_What needs to be done:_
Locate all lines in the data below that hold "wide" and show them.
:: Data block ::
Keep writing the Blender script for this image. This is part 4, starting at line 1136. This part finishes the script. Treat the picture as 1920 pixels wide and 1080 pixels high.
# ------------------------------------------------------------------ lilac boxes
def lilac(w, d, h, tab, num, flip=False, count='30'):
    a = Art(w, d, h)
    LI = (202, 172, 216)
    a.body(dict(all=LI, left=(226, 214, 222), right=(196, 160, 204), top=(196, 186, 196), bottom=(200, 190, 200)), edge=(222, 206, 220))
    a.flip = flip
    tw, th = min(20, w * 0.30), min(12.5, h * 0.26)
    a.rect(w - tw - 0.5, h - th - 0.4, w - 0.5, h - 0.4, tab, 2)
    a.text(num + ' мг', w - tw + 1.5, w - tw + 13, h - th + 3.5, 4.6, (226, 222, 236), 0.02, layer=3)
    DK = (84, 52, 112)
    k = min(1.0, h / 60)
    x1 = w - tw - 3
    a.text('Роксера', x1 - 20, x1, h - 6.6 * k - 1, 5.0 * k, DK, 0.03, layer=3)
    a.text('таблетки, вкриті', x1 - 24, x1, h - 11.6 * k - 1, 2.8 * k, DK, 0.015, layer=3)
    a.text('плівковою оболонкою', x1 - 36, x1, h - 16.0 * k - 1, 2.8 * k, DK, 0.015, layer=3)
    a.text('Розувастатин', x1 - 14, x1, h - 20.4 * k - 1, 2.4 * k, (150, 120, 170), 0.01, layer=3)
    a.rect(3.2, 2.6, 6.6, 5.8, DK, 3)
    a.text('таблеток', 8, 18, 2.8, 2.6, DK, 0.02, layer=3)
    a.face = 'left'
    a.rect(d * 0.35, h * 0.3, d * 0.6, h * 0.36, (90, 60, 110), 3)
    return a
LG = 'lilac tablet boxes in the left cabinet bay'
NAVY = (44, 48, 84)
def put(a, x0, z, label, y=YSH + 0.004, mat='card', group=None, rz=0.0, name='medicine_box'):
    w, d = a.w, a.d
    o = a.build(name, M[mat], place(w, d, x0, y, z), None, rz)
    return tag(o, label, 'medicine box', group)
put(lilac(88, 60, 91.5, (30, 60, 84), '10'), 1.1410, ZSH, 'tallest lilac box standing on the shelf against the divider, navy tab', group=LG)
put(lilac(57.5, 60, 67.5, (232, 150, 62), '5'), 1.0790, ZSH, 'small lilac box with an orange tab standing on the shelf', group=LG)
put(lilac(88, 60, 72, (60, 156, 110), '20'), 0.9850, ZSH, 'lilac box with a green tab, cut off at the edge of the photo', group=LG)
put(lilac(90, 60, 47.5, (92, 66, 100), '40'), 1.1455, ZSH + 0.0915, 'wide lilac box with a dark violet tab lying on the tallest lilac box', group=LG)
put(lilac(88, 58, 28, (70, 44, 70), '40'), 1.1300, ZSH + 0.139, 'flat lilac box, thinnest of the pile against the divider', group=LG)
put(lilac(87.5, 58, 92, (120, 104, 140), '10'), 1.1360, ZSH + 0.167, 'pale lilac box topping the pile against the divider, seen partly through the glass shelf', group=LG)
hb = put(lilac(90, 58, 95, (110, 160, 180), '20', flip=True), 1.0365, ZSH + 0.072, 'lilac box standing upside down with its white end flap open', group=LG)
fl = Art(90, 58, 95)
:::
_Output:_
Keep writing the Blender script for this image. This is part 4, starting at line 1136. This part finishes the script. Treat the picture as 1920 pixels wide and 1080 pixels high.
put(lilac(90, 60, 47.5, (92, 66, 100), '40'), 1.1455, ZSH + 0.0915, 'wide lilac box with a dark violet tab lying on the tallest lilac box', group=LG)